§ **Task directions**:
Report only how many lines hold the word "scene".
--- begin Provided data ---
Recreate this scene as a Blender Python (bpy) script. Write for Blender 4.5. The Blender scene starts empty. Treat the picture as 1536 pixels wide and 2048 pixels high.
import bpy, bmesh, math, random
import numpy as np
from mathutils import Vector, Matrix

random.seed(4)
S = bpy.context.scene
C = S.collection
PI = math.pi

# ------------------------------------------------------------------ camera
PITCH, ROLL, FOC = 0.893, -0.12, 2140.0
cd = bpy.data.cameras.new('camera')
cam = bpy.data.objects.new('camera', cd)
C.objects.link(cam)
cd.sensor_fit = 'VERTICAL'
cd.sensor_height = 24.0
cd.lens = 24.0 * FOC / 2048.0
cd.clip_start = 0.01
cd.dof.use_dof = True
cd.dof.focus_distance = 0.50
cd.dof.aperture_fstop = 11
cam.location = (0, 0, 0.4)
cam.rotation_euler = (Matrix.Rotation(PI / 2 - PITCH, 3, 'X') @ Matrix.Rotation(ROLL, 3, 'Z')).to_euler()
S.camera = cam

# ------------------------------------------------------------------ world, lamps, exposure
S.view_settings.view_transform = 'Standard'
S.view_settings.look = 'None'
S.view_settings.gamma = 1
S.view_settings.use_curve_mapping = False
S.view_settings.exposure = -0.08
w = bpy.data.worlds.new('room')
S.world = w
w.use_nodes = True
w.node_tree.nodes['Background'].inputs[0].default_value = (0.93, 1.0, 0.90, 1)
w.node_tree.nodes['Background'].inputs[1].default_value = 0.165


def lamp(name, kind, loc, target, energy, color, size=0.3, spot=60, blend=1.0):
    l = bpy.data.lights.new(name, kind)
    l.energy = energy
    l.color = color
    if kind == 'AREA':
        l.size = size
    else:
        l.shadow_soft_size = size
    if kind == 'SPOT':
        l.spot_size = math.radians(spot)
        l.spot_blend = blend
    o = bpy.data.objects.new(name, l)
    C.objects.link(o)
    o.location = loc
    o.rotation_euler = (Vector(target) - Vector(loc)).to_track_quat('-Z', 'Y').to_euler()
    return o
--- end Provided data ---
§ **Result of the task**:
2